Conclusion and Orders

  1. In view of the reasons espoused in this judgment, Court will make the following orders:-

THE COURT
............................
JOHN A. KENIAPISIA
PUISNE JUDGE


[1] Counsel Rose Mary Soma from AG was at motions day on 24/07/2018; when compelling orders were made.
[2] Order of 24/07/2018 was perfected on 1/08/2018.
[3] AG’s submission before Faukona J is already on file.

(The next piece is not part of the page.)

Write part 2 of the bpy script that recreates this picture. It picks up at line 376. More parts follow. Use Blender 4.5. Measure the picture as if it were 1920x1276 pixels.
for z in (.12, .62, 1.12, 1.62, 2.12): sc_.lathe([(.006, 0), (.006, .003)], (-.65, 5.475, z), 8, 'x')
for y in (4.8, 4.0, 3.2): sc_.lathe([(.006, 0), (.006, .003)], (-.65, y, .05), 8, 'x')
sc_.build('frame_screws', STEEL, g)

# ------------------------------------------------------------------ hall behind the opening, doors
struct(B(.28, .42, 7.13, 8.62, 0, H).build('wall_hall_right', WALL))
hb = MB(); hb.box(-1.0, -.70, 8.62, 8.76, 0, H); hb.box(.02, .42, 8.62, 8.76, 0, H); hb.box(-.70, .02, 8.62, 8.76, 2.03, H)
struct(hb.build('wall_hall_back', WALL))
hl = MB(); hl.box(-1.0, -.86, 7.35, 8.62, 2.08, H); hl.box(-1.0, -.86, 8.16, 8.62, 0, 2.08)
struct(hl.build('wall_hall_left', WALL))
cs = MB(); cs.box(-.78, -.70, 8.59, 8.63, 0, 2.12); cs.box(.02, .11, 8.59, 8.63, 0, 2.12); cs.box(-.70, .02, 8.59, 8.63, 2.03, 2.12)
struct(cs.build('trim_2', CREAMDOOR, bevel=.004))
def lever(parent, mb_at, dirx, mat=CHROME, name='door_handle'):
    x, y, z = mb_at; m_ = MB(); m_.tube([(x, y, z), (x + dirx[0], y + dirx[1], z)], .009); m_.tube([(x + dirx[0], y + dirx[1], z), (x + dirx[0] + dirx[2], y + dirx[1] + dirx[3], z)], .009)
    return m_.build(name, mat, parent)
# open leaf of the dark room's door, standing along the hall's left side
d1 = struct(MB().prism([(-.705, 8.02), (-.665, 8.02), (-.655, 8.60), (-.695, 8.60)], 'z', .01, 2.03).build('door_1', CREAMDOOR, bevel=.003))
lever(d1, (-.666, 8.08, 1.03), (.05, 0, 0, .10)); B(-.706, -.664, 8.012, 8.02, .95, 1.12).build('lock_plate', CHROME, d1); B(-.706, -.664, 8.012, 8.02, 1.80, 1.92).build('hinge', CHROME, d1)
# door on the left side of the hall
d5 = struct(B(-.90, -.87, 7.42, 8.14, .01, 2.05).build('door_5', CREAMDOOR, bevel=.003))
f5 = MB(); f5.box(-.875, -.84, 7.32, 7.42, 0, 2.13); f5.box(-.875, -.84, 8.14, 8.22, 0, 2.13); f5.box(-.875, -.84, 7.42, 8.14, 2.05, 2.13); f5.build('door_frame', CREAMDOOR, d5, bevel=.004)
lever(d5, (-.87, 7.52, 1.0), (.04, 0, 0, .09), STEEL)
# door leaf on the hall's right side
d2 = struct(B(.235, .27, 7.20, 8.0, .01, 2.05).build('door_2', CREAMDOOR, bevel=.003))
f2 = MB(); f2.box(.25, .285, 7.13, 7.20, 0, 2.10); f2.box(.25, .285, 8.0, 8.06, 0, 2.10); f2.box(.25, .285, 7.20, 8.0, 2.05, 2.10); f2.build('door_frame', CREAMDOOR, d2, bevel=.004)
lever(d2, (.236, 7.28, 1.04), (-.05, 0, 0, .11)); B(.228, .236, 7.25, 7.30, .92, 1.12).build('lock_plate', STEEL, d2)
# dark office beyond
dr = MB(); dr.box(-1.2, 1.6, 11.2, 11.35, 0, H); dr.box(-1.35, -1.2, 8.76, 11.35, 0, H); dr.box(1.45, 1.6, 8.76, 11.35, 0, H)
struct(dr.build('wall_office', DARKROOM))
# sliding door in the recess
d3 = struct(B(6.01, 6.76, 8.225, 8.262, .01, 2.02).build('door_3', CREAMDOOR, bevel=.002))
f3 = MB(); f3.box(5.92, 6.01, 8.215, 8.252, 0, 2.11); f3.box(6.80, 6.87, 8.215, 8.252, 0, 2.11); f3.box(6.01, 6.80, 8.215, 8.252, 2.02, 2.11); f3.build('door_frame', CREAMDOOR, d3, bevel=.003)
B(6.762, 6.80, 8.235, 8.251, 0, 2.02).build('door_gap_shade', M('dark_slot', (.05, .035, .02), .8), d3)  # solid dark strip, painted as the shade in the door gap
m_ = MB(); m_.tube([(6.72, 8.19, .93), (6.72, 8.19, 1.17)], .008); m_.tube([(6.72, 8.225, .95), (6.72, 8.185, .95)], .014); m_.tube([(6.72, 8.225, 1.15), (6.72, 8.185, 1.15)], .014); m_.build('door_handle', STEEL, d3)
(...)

I considered it in this judgment.
[4] Bachelor Degree.
[5] Valuers Act 2009 (No. 4 of 2009).
[6] Minutes No 3 (v) at page 3 of First Board Meeting exhibited as Exhibit JG 2 of statement by Joyce Galo filed 18/02/2015.
[7] Minutes No 3 (vi) of page 3, same meeting Minute.
[8] Repeat paragraph 4 above.
[9] Letter in Exhibit JG 3 of statement by Joyce Galo referred above.
[10] Permissible under Section 10 (1) of 2009 Act.
[11] Referee under the 2009 Act is: Valuers Board and Valuers Association established under the 2009 Act.
[12] Section 10 (d) of Valuers Amendment Act of 2016.
[13] See paragraph 18 page 4 of AG’s written submission before Faukona J; by counsel Fineanganofo.
[14] See letter at foot note 9 above.
[15] Khan –v- Attorney General (1984) SBHC 14.
[16] Minute No. 1, at page 1 of Joyce Galo statement – but no clear resolutions was made on forms.
[17] Simple dictionary definition.
[18] Section 39 (1) (2) and (3).
[19] Entitled to automatic registration.
[20] “Registration and License” is the language used in Section 39 (1).
[21] As pre-requisite Mr. Chan applied by letter dated 28/08/2012.